Trinidad capped off a weekend of soaking up the affection of his fans - he participated in the Puerto Rican Day Parade on Sunday - by sitting through a King love-in that passed as a press conference yesterday at the Theater at Madison Square Garden to announce his comeback fight against Ricardo Mayorga on Oct. 2 on HBO pay-per- view.

Trinidad had the stage to himself. Because of legal problems, Mayorga couldn't get out of Nicaragua. He did, however, verbally flog Trinidad over the telephone during a live broadcast from a radio station in Managua.

"Make sure you buy your father a pair of sneakers so he can run to the ring and pick up the pieces after I'm finished," Mayorga said. "We're fighting at Madison Square Garden and I'm going to do you the same way that Bernard Hopkins did there."

Ouch! That one had to sting.

Trinidad (41-1, 34 KOs) is returning to the scene of his only loss - a crushing 12th-round TKO at the hands of Hopkins on Sept. 29, 2001. Hopkins won the undisputed middleweight title and Trinidad, 31, fought once more, beating Hacine Cherifi, before hanging up his gloves.

Although Trinidad has never used it as an excuse, he was deeply affected by 9/11. He was in Manhattan that day. Hopkins left town the next day, going through the Lincoln Tunnel and heading back to Philadelphia. But Trinidad couldn't get a plane back to Puerto Rico. King brought him back to town and Trinidad visited various fire stations and served meals to police and firemen around the city.

"I think it affected him, but he's not going to use it to make excuses, and neither am I," King said. "But he's an emotional guy. It was traumatic enough to affect anyone who isn't the most iron- clad tough guy."
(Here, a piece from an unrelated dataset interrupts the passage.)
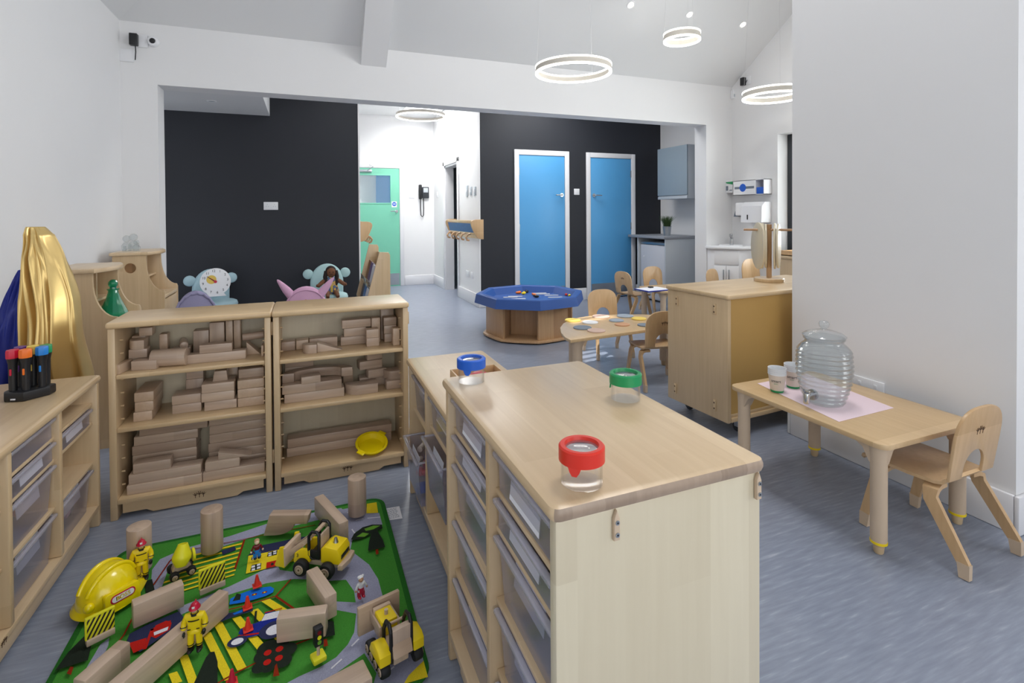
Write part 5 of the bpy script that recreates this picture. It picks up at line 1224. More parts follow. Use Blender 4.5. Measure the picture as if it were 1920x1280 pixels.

Trinidad certainly wasn't himself when he stepped into the ring 18 days after those tragic events. It was the first major sporting event in the city after the attacks. Hopkins dismantled him.

The free-swinging Mayorga (27-4-1, 23 KOs) promised to land the type of shots that will bring back all those bad memories. Trinidad said it's just talk, but he admitted Mayorga talks so much that it tends to get under your skin.

"I like that he continues to talk," Trinidad said. "It just makes me want to hit him harder."